Dolemite lead to a string of follow up films like The Human Tornado (1976) and Petey Wheatstraw (1977), all arriving late on the scene during the final days of the genre. Though most blaxploitation films functioned as crime dramas with a semi-pornographic edge and a comic self-awareness, only Moore’s films took that self-awareness as their primary purpose. In Dolemite and The Human Tornado, the blaxploitation themes of kung fu, black power, and caricature are taken to highly plastic levels for the sake of satire. With Petey Wheatstraw, Moore targeted films such as Abby (1974) and Blacula (1972) with his iconic brand of irony.

The genre dissection and analysis that occurs in Moore’s films is subversive and difficult to read at first.

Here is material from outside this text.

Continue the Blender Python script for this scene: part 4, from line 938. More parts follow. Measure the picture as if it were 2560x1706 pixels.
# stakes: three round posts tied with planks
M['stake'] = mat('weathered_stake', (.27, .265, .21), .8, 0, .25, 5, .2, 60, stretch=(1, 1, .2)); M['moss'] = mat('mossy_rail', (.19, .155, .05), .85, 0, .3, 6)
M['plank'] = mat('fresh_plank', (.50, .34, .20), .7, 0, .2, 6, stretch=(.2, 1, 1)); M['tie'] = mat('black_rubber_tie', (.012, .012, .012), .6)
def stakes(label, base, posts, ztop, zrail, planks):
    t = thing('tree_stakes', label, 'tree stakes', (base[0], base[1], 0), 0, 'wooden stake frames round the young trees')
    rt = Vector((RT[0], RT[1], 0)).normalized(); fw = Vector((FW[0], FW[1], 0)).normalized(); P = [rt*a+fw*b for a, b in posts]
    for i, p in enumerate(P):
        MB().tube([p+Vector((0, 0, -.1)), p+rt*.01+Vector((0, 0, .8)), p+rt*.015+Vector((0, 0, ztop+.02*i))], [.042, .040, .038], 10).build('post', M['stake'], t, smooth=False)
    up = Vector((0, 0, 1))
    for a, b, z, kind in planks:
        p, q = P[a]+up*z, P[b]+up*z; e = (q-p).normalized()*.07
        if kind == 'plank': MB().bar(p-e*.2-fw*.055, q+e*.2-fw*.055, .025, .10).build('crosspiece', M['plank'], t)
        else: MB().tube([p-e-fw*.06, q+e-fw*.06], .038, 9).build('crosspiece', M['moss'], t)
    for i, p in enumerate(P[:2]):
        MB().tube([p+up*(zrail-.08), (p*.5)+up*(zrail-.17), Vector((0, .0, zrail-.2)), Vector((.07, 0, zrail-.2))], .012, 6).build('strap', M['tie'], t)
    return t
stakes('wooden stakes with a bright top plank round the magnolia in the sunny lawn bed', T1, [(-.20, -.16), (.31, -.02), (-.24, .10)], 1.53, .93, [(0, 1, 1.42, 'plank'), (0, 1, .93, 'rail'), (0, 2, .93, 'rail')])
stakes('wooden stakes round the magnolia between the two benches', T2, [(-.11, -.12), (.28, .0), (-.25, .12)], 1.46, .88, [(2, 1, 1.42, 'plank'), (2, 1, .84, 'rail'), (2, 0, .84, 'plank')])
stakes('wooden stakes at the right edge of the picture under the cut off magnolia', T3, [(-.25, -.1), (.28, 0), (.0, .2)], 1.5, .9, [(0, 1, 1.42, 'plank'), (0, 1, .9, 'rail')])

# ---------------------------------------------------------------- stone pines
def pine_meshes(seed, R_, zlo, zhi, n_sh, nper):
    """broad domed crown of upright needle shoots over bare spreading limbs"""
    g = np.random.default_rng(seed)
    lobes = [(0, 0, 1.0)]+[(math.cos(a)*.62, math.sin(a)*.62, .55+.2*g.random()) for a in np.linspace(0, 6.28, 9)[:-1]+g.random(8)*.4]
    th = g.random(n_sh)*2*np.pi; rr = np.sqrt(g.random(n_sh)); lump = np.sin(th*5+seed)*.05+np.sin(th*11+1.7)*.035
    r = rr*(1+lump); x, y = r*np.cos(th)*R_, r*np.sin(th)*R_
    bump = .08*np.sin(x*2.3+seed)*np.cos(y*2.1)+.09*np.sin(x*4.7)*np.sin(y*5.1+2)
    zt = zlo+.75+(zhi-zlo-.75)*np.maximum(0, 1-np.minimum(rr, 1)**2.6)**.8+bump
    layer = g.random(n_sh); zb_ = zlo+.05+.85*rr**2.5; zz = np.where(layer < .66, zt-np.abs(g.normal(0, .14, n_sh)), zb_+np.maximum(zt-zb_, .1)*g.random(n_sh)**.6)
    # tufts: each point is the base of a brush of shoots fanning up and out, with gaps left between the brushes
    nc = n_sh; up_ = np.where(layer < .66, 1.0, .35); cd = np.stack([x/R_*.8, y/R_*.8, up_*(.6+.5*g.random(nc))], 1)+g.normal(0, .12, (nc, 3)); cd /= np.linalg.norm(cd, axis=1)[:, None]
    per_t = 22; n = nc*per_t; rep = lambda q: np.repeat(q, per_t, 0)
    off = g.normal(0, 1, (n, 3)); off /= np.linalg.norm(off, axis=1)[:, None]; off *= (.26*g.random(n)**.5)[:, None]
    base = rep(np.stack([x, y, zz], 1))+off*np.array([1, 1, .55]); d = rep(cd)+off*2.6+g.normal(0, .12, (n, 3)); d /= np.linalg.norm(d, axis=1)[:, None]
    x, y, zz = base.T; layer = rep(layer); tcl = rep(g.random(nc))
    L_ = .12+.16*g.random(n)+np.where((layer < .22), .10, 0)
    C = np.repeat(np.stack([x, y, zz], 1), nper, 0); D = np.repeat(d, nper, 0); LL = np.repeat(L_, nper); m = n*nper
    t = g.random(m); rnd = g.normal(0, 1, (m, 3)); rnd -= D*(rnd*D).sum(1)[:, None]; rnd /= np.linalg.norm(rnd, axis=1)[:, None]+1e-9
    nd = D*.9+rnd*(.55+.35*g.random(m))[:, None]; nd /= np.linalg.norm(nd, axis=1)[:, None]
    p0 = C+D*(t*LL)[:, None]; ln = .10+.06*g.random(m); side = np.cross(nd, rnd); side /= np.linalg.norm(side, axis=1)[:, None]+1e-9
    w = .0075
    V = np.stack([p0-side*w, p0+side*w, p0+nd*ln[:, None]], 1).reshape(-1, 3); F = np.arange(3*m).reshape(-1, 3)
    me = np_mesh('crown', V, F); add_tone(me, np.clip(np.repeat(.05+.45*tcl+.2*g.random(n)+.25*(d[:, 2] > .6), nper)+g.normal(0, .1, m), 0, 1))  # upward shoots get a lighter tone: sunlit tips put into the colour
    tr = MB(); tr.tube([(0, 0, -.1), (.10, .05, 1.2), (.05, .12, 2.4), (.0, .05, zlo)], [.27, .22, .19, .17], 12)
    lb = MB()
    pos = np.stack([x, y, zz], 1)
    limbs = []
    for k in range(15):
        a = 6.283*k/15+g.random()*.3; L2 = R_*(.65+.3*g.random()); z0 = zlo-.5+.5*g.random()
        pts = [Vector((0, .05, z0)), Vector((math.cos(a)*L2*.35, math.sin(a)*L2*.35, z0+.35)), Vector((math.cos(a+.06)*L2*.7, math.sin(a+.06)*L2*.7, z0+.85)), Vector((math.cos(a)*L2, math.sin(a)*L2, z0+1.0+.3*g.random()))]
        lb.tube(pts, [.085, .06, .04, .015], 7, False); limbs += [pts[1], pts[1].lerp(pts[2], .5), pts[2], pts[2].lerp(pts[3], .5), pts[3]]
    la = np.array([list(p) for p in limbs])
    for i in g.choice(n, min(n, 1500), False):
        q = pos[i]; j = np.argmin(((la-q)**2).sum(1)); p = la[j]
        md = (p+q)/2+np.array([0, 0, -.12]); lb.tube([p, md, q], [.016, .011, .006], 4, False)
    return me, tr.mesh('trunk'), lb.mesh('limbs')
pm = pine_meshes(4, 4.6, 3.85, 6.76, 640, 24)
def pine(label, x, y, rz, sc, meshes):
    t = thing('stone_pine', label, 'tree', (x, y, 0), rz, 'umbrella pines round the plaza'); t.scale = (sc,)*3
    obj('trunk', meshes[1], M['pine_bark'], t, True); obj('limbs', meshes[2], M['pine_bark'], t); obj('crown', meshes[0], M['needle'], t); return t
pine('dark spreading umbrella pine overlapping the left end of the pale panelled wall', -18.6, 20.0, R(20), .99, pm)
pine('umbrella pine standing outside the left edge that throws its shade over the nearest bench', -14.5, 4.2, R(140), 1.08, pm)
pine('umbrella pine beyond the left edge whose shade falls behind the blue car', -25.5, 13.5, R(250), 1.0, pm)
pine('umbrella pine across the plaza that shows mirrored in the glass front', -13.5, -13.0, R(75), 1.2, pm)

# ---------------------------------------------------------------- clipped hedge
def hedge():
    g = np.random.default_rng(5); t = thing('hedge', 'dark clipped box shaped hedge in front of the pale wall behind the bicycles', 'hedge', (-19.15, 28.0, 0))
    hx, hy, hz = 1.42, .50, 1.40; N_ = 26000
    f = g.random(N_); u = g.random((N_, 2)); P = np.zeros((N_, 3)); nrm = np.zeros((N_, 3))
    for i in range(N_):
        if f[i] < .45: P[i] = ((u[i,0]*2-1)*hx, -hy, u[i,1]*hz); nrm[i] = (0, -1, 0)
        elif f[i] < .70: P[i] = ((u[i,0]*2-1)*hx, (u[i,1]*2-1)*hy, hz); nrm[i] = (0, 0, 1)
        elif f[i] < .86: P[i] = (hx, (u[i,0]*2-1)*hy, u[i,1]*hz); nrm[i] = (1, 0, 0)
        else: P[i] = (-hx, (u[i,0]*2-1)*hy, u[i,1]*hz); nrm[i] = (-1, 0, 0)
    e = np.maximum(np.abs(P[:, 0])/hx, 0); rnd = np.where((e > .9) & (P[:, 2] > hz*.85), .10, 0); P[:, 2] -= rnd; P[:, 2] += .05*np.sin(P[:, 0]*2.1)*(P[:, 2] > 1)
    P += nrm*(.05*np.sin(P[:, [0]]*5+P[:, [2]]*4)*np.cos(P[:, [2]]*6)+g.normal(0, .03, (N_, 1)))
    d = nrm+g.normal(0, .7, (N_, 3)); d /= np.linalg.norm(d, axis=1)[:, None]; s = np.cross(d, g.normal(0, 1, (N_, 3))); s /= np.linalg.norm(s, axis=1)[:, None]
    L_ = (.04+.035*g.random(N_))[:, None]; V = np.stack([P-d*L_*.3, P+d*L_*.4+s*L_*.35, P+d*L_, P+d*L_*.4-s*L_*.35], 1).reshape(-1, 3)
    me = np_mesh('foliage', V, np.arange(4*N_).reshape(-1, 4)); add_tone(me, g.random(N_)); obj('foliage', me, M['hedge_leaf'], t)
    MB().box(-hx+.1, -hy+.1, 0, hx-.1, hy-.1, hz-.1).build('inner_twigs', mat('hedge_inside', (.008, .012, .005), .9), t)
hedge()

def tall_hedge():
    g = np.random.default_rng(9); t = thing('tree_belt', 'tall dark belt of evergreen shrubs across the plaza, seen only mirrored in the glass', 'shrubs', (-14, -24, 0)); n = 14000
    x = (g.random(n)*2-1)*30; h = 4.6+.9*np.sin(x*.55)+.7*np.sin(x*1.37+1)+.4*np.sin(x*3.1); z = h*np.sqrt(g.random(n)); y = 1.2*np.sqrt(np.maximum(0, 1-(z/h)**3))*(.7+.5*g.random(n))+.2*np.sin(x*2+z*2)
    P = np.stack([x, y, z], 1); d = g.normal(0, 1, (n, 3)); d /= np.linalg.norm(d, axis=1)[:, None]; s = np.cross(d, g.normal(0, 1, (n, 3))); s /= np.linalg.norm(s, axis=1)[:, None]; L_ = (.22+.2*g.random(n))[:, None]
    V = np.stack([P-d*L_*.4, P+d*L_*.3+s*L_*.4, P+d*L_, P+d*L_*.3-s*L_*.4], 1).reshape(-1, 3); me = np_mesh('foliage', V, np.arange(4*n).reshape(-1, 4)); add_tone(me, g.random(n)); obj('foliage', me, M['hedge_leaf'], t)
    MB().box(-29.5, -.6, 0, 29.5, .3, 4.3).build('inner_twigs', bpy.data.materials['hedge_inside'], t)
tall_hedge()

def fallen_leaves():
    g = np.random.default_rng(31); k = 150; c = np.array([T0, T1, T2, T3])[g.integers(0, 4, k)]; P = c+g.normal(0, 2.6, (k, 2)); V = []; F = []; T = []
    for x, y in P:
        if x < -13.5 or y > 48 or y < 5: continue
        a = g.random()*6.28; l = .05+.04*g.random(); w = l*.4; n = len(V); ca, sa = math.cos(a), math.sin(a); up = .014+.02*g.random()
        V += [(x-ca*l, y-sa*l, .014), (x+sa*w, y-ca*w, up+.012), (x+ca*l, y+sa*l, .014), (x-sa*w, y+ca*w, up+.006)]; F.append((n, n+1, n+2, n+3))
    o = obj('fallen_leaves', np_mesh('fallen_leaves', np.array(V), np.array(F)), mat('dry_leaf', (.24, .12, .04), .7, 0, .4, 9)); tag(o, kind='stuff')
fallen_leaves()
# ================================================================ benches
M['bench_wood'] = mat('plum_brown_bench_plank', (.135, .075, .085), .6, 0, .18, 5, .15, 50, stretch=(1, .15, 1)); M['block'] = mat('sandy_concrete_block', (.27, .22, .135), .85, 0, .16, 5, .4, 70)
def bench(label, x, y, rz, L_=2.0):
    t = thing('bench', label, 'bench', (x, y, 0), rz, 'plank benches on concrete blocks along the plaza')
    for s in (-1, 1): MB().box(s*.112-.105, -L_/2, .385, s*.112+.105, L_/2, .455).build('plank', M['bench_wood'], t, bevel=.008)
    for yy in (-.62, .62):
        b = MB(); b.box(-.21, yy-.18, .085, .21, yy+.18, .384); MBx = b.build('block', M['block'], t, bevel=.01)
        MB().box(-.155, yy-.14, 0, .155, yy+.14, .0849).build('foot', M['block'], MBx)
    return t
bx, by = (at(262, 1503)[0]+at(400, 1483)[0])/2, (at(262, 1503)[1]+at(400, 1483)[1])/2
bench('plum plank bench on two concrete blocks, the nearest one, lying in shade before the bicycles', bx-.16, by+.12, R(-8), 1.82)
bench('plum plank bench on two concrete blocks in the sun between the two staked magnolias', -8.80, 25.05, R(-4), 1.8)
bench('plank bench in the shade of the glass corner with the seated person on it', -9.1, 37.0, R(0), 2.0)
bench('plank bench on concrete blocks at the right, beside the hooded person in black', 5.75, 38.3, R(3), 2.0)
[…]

Partly this is due to the low budget of the pictures and partly because of the drop in artistic quality among such films as the drive-in venue slowly became extinct. But upon careful viewing it becomes clear just what exactly is going on. Between spouts of rapping dialogue and soft-core sex scenes, Moore has found the time to mock and disassemble a genre that has proven more than controversial to the African American community post the 1990s.